Comme les spectateurs, chaque acteur a son interprétation sur le film. Halle Berry se dit « sensible » à l’idée de la réincarnation. Plus cartésien, Tom Hanks préfère retenir « l’impact extraordinaire qu’un acte de générosité, même anodin, peut avoir des centaines d’années plus tard ». Alors que Hugo Weaving semble incarner la constante maléfique du film, les personnages joués par Tom Hanks sont ceux qui évoluent le plus en cinq siècles : il débute en docteur raciste en 1849 avant d’aider l’enquête de Halle Berry en 1973 et d’hésiter entre la peur et l’amour en 2321.
Notre corps n’est-il qu’un simple vaisseau pour des âmes qui traversent l’espace et le temps ? Sommes-nous tous connectés par des forces d’amour et de destruction ? Comme le roman de Mitchell, le film n’a pas l’arrogance d’apporter des réponses définitives.
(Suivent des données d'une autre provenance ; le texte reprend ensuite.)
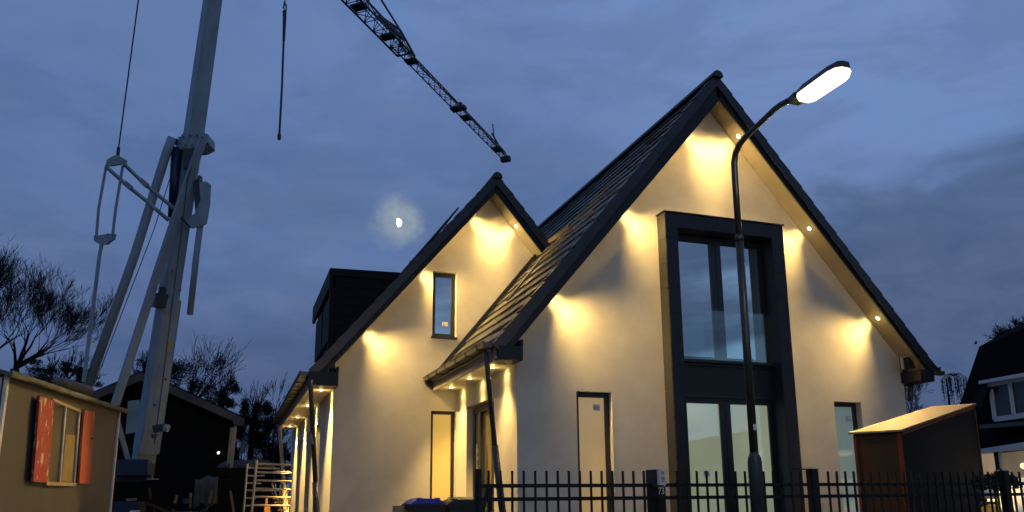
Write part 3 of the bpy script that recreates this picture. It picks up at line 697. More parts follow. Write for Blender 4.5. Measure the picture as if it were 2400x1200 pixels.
for k in range(13):
    t = k/12; w = (t-.5)*(dep+.22); z = ztop+.02+.20*(1-(2*t-1)**2); arc.append((w, z))
poly = [(w, z) for w, z in arc]+[(w, z-.05) for w, z in arc[::-1]]
base = hA-hd_*.12-hn*dep/2
rm.prism([base+(-hn)*(w)+Vector((0, 0, z)) for w, z in poly], hd_*(L_+.26))
rm.build('roof', hutroof, hut)
MB().bar(hA-hd_*.12+hn*.115+Vector((0, 0, ztop+.012)), hB+hd_*.12+hn*.115+Vector((0, 0, ztop+.012)), .02, .055).build('roof_edge', hutroof, hut)
def hp(x, y, off=0.0): return onP(x, y, hA+hn*off, hn)
def hquad(px, off, th, mt, name, parent, bevel=0.0):
    P_ = [hp(*p, off) for p in px]; return MB().prism(P_, hn*th).build(name, mt, parent, bevel=bevel)
ws_ = hquad([(120, 935), (189, 962), (176, 1137), (106, 1133)], .004, .012, darkin, 'window', hut)
# frame bars
def hbar(a, b, w, d, mt, name, parent, off=.02): 
    return MB().bar(hp(*a, off), hp(*b, off), d, w, upv=hn.cross(hp(*b, off)-hp(*a, off))).build(name, mt, parent)
hbar((121, 937), (189, 965), .04, .04, hutwood, 'frame_head', ws_); hbar((104, 1133), (174, 1136), .05, .06, hutwood, 'sill', ws_)
hbar((153, 952), (139, 1130), .035, .03, hutw, 'frame_mullion', ws_); hbar((186, 965), (173, 1132), .03, .03, hutw, 'frame_jamb', ws_)
hbar((121, 939), (107, 1131), .02, .02, hutw, 'frame_jamb', ws_)
MB().prism([hp(*p, .022) for p in ((154, 1018), (177, 1020), (168, 1129), (143, 1127))], hn*.004).build('board_in_window', yellowb, ws_)
sh1 = hquad([(88, 928), (122, 938), (107, 1131), (72, 1129)], .06, .03, redp, 'shutter', hut, .003); sh1['label'] = 'left red shutter with peeling paint'
hquad([(86, 927), (90, 929), (74, 1129), (70, 1128)], .03, .05, steeld, 'hinge_edge', sh1)
sh2 = hquad([(193, 961), (218, 965), (206, 1133), (181, 1133)], .05, .03, redo, 'shutter', hut, .003); sh2['label'] = 'right orange-red shutter, faded'
hquad([(189, 960), (193, 961), (181, 1133), (177, 1132)], .02, .05, steeld, 'hinge_edge', sh2)
MB().tube([hp(216, 1028, 0), hp(216, 1028, .12)], .014).build('shutter_stop', black, hut)
for t in (.2, .8):
    w_ = hA.lerp(hB, t)-hn*.35; MB().tube([w_+Vector((0, 0, .32)), w_-hn*.18+Vector((0, 0, .32))], .32, 20).build('wheel', rubber, hut)
# roll of covering on the hut roof
ro = MB().tube([hp(128, 893, -.35), hp(160, 901, -.35), hp(208, 916, -.35)], [.05, .085, .08], 12).build('rolled_sheet', hutroof, smooth=True)
tag(ro, 'grey rolled-up sheet lying on the hut roof at the foot of the crane struts', 'roll')
# ------------------------------------------------------------------ tower crane
CD = 18.0
def K(x, y, d=CD): return atd(x, y, d)
crane = thing('tower_crane', 'tall self-erecting tower crane, blue-grey mast and long lattice jib', 'crane', (K(345, 1100)[0], K(345, 1100)[1], 0))
view = Vector(R3[2]); 
diag = (Vector(R3[0])+Vector((R3[2][0], R3[2][1], 0)).normalized()).normalized()
def cbar(pts, w, mt, name, d=CD, h=None, up=None):
    m = MB(); P_ = [K(*p[:2], d if len(p) < 3 else p[2]) for p in pts]
    for a, b in zip(P_, P_[1:]): m.bar(a, b, w, h or w, upv=up or diag)
    return m.build(name, mt, crane)
# lower mast: wider towards the foot
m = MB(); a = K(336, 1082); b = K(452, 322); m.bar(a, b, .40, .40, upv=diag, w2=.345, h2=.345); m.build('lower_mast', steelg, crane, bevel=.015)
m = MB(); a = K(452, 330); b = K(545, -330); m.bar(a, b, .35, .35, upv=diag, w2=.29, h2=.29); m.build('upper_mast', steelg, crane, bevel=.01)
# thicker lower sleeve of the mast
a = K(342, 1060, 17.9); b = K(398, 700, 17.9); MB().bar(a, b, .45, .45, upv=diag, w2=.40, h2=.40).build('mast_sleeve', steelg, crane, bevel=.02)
MB().bar(K(372, 722, 17.7), K(377, 688, 17.7), .32, .26, upv=diag).bar(K(379, 690, 17.7), K(381, 672, 17.7), .14, .14, upv=diag).build('sleeve_head', steeld, crane, bevel=.02)
MB().prism([K(*p, 17.65) for p in ((378, 722), (402, 690), (402, 700), (395, 735))], view*.05).build('gusset', steelg, crane)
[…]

Moins obscur que The Tree of Life de Terrence Malick, moins boursouflé que The Fountain de Darren Aronofsky, qui partagent avec lui une ambition métaphysique, Cloud Atlas réussit surtout le tour de force d’être accessible dès le premier visionnage. Au second, il révèle sa beauté fulgurante et laisse une empreinte indélébile.